Abstract
This study explores variation in postgraduate students' and supervisors' conceptions of research. Based on earlier work, a Conceptions of Research Inventory (CoRI) was trialled on a mixed sample of postgraduate students and supervisors (n = 251). Exploratory factor analyses of resultant data yields a five‐dimensional empirical model, the composition of which is consistent with earlier work by the present authors. Four of these five dimensions distinguish between (variation in) conceptions of research such as “truth”, “problem‐solving”, “re‐search”, and “an insightful process”. The fifth dimension captures variation in terms of what are interpreted as “misconceptions”. The discrete conceptual dimensions suggested within the factor model are further explored via k‐means cluster analyses in terms of partitioning of the dataset, as limited by sample sizes, according to postgraduate status and supervisor designation. These analyses provide further insights into variation, across the various clusters in each case, as expressed in the profiles of cluster mean scores. Such differences as are evidenced highlight contrasting patterns of variation between, for example, experienced and novice researchers.
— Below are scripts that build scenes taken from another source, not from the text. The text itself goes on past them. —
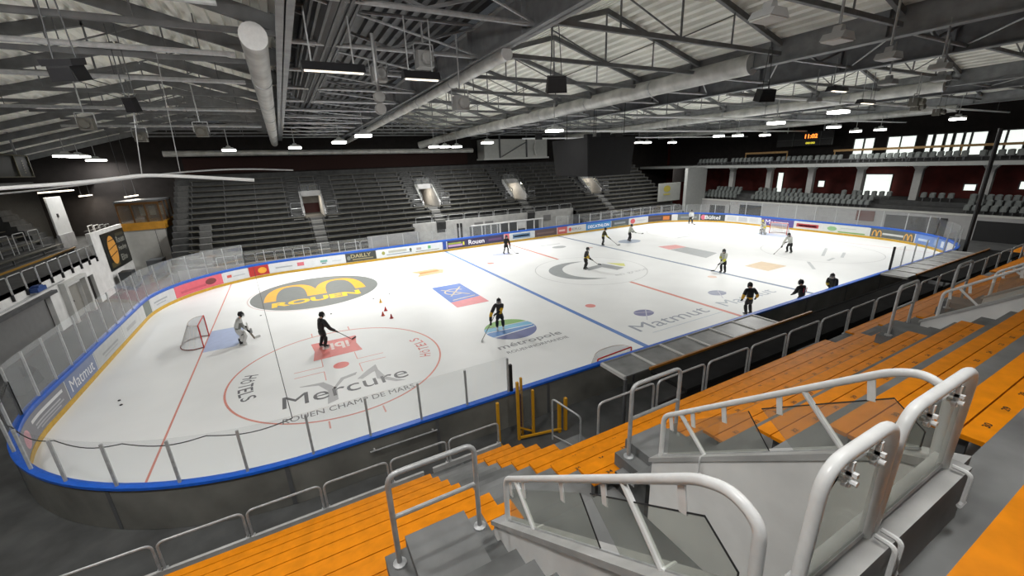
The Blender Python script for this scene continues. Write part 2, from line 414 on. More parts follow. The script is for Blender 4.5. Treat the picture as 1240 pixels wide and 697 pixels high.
# ------------------------------------------------------------------ rink: perimeter helper (index unit about 0.1 m)
SEG = [130,130,430,130,130,130,430,130]; TOT = sum(SEG)
def per(i, off=0.0, z=0.0):
    i = i % TOT; h = 30+off; w = 15+off; r = 8.5+off; k = 0
    while i >= SEG[k]: i -= SEG[k]; k += 1
    t = i/SEG[k]; L = lambda a, b: (a[0]+(b[0]-a[0])*t, a[1]+(b[1]-a[1])*t)
    A = lambda cx, cy, a0: (cx + r*math.cos(R(a0-90*t)), cy + r*math.sin(R(a0-90*t)))
    x, y = [lambda: L((-h,-6.5),(-h,6.5)), lambda: A(-21.5,6.5,180), lambda: L((-21.5,w),(21.5,w)), lambda: A(21.5,6.5,90),
            lambda: L((h,6.5),(h,-6.5)), lambda: A(21.5,-6.5,0), lambda: L((21.5,-w),(-21.5,-w)), lambda: A(-21.5,-6.5,270)][k]()
    return V((x, y, z))
ring = lambda off, z, step=10: [per(i, off, z) for i in range(0, TOT, step)]
def ring_solid(o0, o1, z0, z1, i0=0, i1=TOT, step=5):
    idx = list(range(i0, i1, step)) + [i1]; m = MB()
    c = [(o0,z0),(o0,z1),(o1,z1),(o1,z0)]; P = [[per(i, o, z) if not (i == TOT) else per(0, o, z) for i in idx] for o, z in c]
    for k in range(4): m.strip(P[k], P[(k+1) % 4])
    if i1 - i0 < TOT: m.poly([P[k][0] for k in range(4)]); m.poly([P[k][-1] for k in range(4)][::-1])
    return m

m = MB().box((-46,-33,-.4),(46,33,-.13)); struct('floor', m, M['floor'], 'dark rubber and concrete arena floor', 'floor')
m = MB(); rg = ring(.02, 0); m.poly(rg); m.strip(rg+[rg[0]], [p - V((0,0,.12)) for p in rg+[rg[0]]])
ice = struct('ice_sheet', m, M['ice'], 'white painted ice sheet of the rink', 'ice'); WL[ice.name] = V(ice.location)
def flat(pts, z=.003): return MB().poly([(x, y, z) for x, y in pts])
def ringflat(cx, cy, r0, r1, z=.003, n=96, a0=0, a1=360):
    A = []; B = []
    for k in range(n+1):
        a = R(a0+(a1-a0)*k/n); A.append(V((cx+r1*math.cos(a), cy+r1*math.sin(a), z))); B.append(V((cx+r0*math.cos(a), cy+r0*math.sin(a), z)))
    return MB().strip(A, B)
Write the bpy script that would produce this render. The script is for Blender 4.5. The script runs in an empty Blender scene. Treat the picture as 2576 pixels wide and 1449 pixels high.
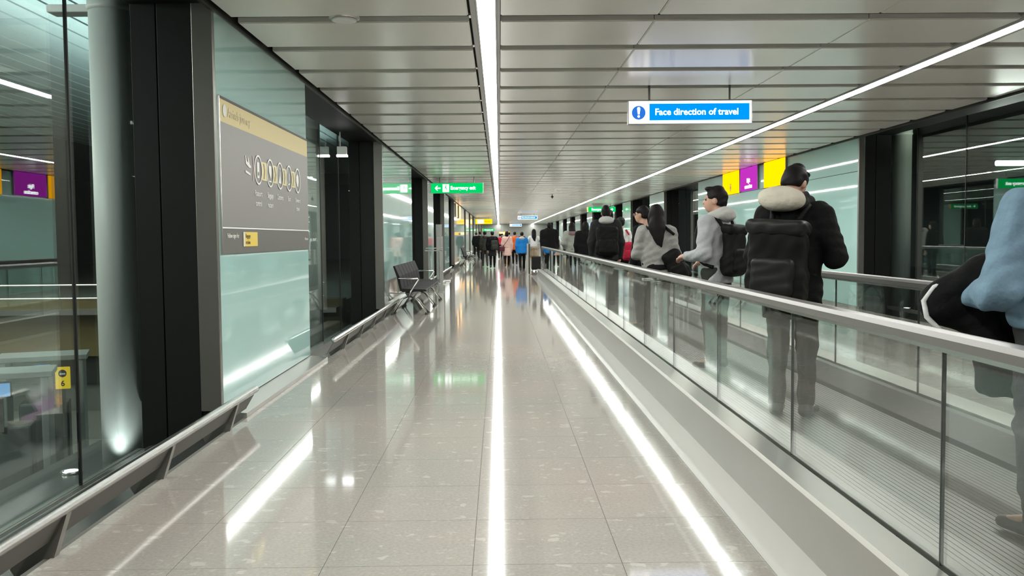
import bpy, bmesh, math, random
import numpy as np
from mathutils import Vector, Matrix, Euler
random.seed(7)
rng = np.random.default_rng(7)
scene = bpy.context.scene
C = scene.collection
F = 2350.0          # focal length in pixels of the 2576 px wide frame
EYE = 1.4           # camera height
# ---------------------------------------------------------------- camera
cam_d = bpy.data.cameras.new('camera'); cam = bpy.data.objects.new('camera', cam_d); C.objects.link(cam)
cam_d.sensor_width = 36.0; cam_d.lens = F / 2576 * 36.0; cam_d.clip_start = 0.05; cam_d.clip_end = 400
yaw, pitch, roll = math.atan(31 / F), math.atan(128 / F), 0.009
fwd = Vector((math.sin(yaw) * math.cos(pitch), math.cos(yaw) * math.cos(pitch), -math.sin(pitch)))
cam.matrix_world = Matrix.Translation((0, 0, EYE)) @ (fwd.to_track_quat('-Z', 'Y').to_matrix().to_4x4() @ Matrix.Rotation(-roll, 4, 'Z'))
scene.camera = cam
# ---------------------------------------------------------------- world, exposure
w = bpy.data.worlds.new('night'); scene.world = w; w.use_nodes = True
w.node_tree.nodes['Background'].inputs[0].default_value = (0.5, 0.6, 0.6, 1)
w.node_tree.nodes['Background'].inputs[1].default_value = 0.01
vs = scene.view_settings
vs.view_transform = 'Standard'; vs.look = 'None'; vs.gamma = 1.0; vs.use_curve_mapping = False
vs.exposure = 1.45
LAMP = 22.0         # radiance of the linear ceiling lights
scene.cycles.max_bounces = 10; scene.cycles.diffuse_bounces = 5; scene.cycles.glossy_bounces = 5
scene.cycles.transparent_max_bounces = 24; scene.cycles.sample_clamp_indirect = 6.0
scene.cycles.caustics_reflective = False; scene.cycles.caustics_refractive = False

# ---------------------------------------------------------------- materials
MATS = {}
def mat(name, col, rough=0.5, metal=0.0, spec=0.5, emit=None, es=0.0, coat=0.0, var=0.0, vscale=6.0, bump=0.0, bscale=40.0, sheen=0.0):
    if name in MATS: return MATS[name]
    m = bpy.data.materials.new(name); m.use_nodes = True; nt = m.node_tree
    b = nt.nodes['Principled BSDF']
    b.inputs['Base Color'].default_value = (*col, 1)
    b.inputs['Roughness'].default_value = rough; b.inputs['Metallic'].default_value = metal
    b.inputs['Specular IOR Level'].default_value = spec
    b.inputs['Coat Weight'].default_value = coat; b.inputs['Coat Roughness'].default_value = 0.03
    if emit: b.inputs['Emission Color'].default_value = (*emit, 1); b.inputs['Emission Strength'].default_value = es
    if sheen: b.inputs['Sheen Weight'].default_value = sheen
    if var or bump:
        tc = nt.nodes.new('ShaderNodeTexCoord')
    if var:
        n = nt.nodes.new('ShaderNodeTexNoise'); n.inputs['Scale'].default_value = vscale; n.inputs['Detail'].default_value = 4
        nt.links.new(tc.outputs['Object'], n.inputs['Vector'])
        mx = nt.nodes.new('ShaderNodeMix'); mx.data_type = 'RGBA'
        mx.inputs[6].default_value = (*[c * (1 - var) for c in col], 1); mx.inputs[7].default_value = (*[min(1, c * (1 + var)) for c in col], 1)
        nt.links.new(n.outputs['Fac'], mx.inputs[0]); nt.links.new(mx.outputs[2], b.inputs['Base Color'])
    if bump:
        n2 = nt.nodes.new('ShaderNodeTexNoise'); n2.inputs['Scale'].default_value = bscale; n2.inputs['Detail'].default_value = 3
        nt.links.new(tc.outputs['Object'], n2.inputs['Vector'])
        bp = nt.nodes.new('ShaderNodeBump'); bp.inputs['Strength'].default_value = bump; bp.inputs['Distance'].default_value = 0.02
        nt.links.new(n2.outputs['Fac'], bp.inputs['Height']); nt.links.new(bp.outputs['Normal'], b.inputs['Normal'])
    MATS[name] = m
    return m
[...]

There is also evidence of dissonance in some of the cluster solutions and it is further demonstrated via analysis of variance that dissonant cluster membership is associated with a generally lower level of self‐estimated performance. The implications of these findings are finally considered in relation to postgraduate training and supervision.
Acknowledgements
Dr Mari Murtonen, who also interpreted the Finnish version to account for differences between that country's tertiary education structure and those in South Africa and Australia, translated the Finnish version of the inventory used in the present study (in both directions). The authors thank her for this contribution. The authors also wish to thank two anonymous referees for their helpful comments.
Notes
1. At the time of writing the present paper the authors are unaware of any other published work, empirical or otherwise, on students' conceptions of research. Contemporary books that deal with issues of postgraduate supervision and research, such as those by Taylor and Beazley (Citation2005) and Wisker (Citation2005), do not even index “conceptions of research”.
2. “Adequacy” in the context of the exploratory factor analysis can be interpreted here in two senses: the strictly technical issue of case‐to‐observable ratio, and the conceptual issue of “fitness for purpose”. There is not a mathematically precise answer in the abstract to the question of what constitutes an adequate case‐to‐observable ratio. A case‐to‐observable ratio of approximately 4:1 is generally considered adequate as a lower limit for exploratory purposes. This lower limit is one which the present study is close to, and the pragmatic “fitness for purpose” justification lies essentially in the fact that it has been possible to extract a fully converged maximum likelihood solution with communality estimates in preference to a more direct Procrustean solution based on principal component analysis.
3. The question of unstable factor loadings is fully acknowledged and the sample size might partially explain the difficulty in extracting an unambiguous “conceptually distinct” factor model. There are, however, other considerations. What is being factor analyzed is a set of responses to a pool of items that represent, in varying degrees, sources of conceptual and empirical redundancy. The purpose of the analysis is to explore (not confirm) the dimensionality of what are, in effect, responses to redundant sets of items. Under these circumstances it is quite normal, and indeed expected, that resultant factor solutions will exhibit a less than possibly “conceptually distinct” factor model. An appeal to the scree plot under these circumstances is but one of several considerations that contribute to the art, as opposed to the mathematics, of factor analysis.
4. The question of whether a partitioning of the dataset (according to some categorical variable that defines discrete subgroups) might yield different factor structures is implicitly acknowledged. To explore these issues falls outside the scope of the present study because of sample size limitations. However, a complementary avenue of exploration (the cluster analyses) has been pursued, based on the assumption that the factor structure might provide a modest basis for exploring such subgroup differences as the partitioning of the dataset can support.